Итак, между импульсом к написанию стихотворения и осуществлением замысла прошло более 17 лет — случай, для Ахматовой достаточно характерный. Пожалуй, еще более характерна атмосфера тайны и недомолвок, окружающая текст и его реального адресата. Образ этого адресата и обстоятельства, послужившие поводом к созданию вещи, как бы вписаны в текст «симпатическими чернилами»: от редакции к редакции они постепенно проступают наружу, но так и не проясняются до конца.

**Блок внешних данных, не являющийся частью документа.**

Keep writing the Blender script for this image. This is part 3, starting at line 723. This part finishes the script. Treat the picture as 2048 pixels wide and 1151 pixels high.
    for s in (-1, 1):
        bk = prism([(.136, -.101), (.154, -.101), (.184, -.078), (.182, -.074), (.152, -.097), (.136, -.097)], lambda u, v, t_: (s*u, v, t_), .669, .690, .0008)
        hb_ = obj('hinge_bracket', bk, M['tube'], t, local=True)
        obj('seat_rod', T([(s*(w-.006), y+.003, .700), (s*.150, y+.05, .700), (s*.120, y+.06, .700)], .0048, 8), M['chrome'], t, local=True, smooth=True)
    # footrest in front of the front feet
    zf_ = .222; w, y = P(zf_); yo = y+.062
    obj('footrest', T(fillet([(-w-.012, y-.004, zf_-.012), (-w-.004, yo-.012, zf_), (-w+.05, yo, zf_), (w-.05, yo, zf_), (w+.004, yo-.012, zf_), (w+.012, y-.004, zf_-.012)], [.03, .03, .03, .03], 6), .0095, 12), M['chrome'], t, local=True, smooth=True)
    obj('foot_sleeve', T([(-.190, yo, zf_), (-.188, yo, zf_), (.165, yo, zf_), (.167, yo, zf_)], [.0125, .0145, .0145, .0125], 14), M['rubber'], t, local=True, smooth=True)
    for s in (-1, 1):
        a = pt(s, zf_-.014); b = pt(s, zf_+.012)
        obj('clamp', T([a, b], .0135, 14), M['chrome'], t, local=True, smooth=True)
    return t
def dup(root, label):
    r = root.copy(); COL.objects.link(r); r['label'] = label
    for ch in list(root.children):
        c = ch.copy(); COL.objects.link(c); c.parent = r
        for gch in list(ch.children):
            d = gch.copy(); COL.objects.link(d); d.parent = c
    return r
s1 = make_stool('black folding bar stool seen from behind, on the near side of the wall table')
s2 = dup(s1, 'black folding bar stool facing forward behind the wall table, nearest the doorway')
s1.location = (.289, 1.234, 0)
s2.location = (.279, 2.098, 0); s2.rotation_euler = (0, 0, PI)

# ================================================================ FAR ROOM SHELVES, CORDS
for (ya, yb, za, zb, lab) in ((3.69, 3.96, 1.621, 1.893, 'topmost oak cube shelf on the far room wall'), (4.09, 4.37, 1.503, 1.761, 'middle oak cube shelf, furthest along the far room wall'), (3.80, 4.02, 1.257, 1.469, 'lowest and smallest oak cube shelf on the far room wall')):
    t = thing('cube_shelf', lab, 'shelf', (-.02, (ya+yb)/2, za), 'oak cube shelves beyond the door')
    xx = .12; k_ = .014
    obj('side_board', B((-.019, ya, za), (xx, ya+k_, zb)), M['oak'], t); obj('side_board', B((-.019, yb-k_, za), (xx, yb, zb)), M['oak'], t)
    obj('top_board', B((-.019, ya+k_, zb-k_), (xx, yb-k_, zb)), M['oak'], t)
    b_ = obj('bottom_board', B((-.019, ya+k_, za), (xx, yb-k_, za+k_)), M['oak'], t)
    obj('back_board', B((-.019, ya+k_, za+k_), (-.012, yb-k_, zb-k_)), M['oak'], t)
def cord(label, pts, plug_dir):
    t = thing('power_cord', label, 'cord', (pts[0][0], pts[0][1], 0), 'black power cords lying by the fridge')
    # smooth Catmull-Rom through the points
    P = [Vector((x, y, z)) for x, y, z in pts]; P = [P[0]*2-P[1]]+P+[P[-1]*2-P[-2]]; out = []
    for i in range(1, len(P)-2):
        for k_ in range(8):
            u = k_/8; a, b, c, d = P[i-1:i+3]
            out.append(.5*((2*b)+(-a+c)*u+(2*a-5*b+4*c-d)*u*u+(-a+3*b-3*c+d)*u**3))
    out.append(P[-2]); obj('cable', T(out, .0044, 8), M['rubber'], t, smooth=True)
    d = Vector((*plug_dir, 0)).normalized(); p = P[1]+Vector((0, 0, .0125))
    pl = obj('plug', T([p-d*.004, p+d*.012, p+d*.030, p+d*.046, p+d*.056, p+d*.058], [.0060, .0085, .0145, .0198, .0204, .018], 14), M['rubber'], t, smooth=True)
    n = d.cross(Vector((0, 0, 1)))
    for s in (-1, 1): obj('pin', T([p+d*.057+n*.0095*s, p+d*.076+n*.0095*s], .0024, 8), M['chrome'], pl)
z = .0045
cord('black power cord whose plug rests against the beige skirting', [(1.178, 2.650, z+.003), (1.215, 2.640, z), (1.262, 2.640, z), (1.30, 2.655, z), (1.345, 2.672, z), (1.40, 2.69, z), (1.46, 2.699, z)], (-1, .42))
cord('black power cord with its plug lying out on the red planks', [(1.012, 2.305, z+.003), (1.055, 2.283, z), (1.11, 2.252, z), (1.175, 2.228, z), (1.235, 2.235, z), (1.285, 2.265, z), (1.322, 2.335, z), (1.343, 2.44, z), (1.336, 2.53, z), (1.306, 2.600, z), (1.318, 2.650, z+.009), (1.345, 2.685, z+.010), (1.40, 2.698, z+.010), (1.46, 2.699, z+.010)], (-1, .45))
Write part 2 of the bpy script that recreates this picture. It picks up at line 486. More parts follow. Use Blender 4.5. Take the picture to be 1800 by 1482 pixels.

Цикл «Ташкентские страницы» не существует (указание на него — еще один пример игры Ахматовой с читателем). Впрочем, все ташкентские стихотворения Ахматовой при желании можно считать циклом или даже небольшой лирической поэмой (ср. Ферхейль, 1971, с. 97–98). Ташкент сыграл в ее жизни особую роль — почти такую же, как Грузия в жизни Пастернака или Армения в жизни Мандельштама. Уехав из осажденного Ленинграда, она провела в среднеазиатской столице около двух с половиной лет — с ноября 1941 года до 15 мая 1944 года (Хейт, 1976, с. 124–136). Об этом периоде мы можем судить не только по стихам, но и по немногочисленным высказываниям поэта, по некоторым опубликованным ее письмам (Баран, 1974, с. 10–16), по воспоминаниям современников (Мандельштам Н., 1972, с. 163, 303, 423, 674–675 и др.; Чуковская, 1980, с. XIV–XVII; ср. также Добин, 1981,с. 89–90). Жизнь в Ташкенте была — даже для Ахматовой, привыкшей к испытаниям, — необычайно трудной и тревожной. «В Ташкенте я впервые узнала, что такое в палящий зной древесная тень и звук воды. А еще я узнала, что такое человеческая доброта: в Ташкенте я много и тяжело болела» (Ахматова, 1976, с. 21). «Тиф. Скарлатина. Смертельный) грипп» (Ахматова, 1983, с. 141). «Ахматова говорила, что она трижды „клинически голодала“. Третий голод был в сытом Ташкенте во время войны, потому что ставки были московские, а цены ташкентские, то есть высокие» (Мандельштам Н., 1972, с. 350). И всё же воспоминания Ахматовой и ее друзей об этом времени поражают неоднозначностью. Ахматова как-то сказала: «В Ташкенте мне жилось великолепно, там все меня любили и за мной ухаживали» (Роскина, 1980, с. 43). С ней были близкие друзья, люди сходной судьбы. Она перечитывала Достоевского (Мандельштам Н., 1972, с. 303, 685) и впервые читала потаенную в те времена книгу — «Мастера и Маргариту» Булгакова (Алигер, 1980, с. 332–333). Она много писала. Именно в Ташкенте 18 августа 1942 года была завершена первая редакция «Поэмы без героя»; в Ташкенте создана и драма «Пролог, или Сон во сне», вначале названная словами из древневавилонского мифического эпоса «Энума элиш», которую Ахматова сожгла в Ленинграде в 1944 году (Мандельштам Н., 1972, с. 395–414; Ахматова, 1976, с. 508–510).

«Днем, как всякая игуменья, она занималась светскими делами, а ночь была отдана стихам, печали и смеху, когда мы вспоминали шутки ушедшего [Мандельштама]. Он жил с нами и никогда нас не покидал».

(Мандельштам Н., 1972, с. 423)

Та же неоднозначность отмечена и в стихах Ахматовой о Средней Азии. Они исполнены резких контрастов. Азия и ислам воспринимались акмеистами, ориентированными на христианскую культуру, как чуждый и даже враждебный мир (Мандельштам Н., 1970, с. 268; ср. Чуковская, 1980, с. 362). Ахматовская тема изгнания и одиночества в ташкентской «ссылке» могла только обостриться. Однако в ее поэзии этого времени горечь и классическая строгость сочетается с загадочной романтичностью (ср. Жирмунский, 1973, с. 36). Ташкент здесь нередко предстает как экзотический, декоративный, сказочный город, воспринимаемый через сетку устойчивых знаковых систем, сквозь «магический кристалл» русского романтизма, восточной поэзии, «Тысячи и одной ночи» и, разумеется, Библии. В ташкентских стихах несомненна и некоторая оглядка на гумилевский ориентализм, от которого Ахматова так резко отталкивалась в юности («Вся Россия подражала Гумилеву. <…> А я — нет» — Роскина, 1980, с. 26).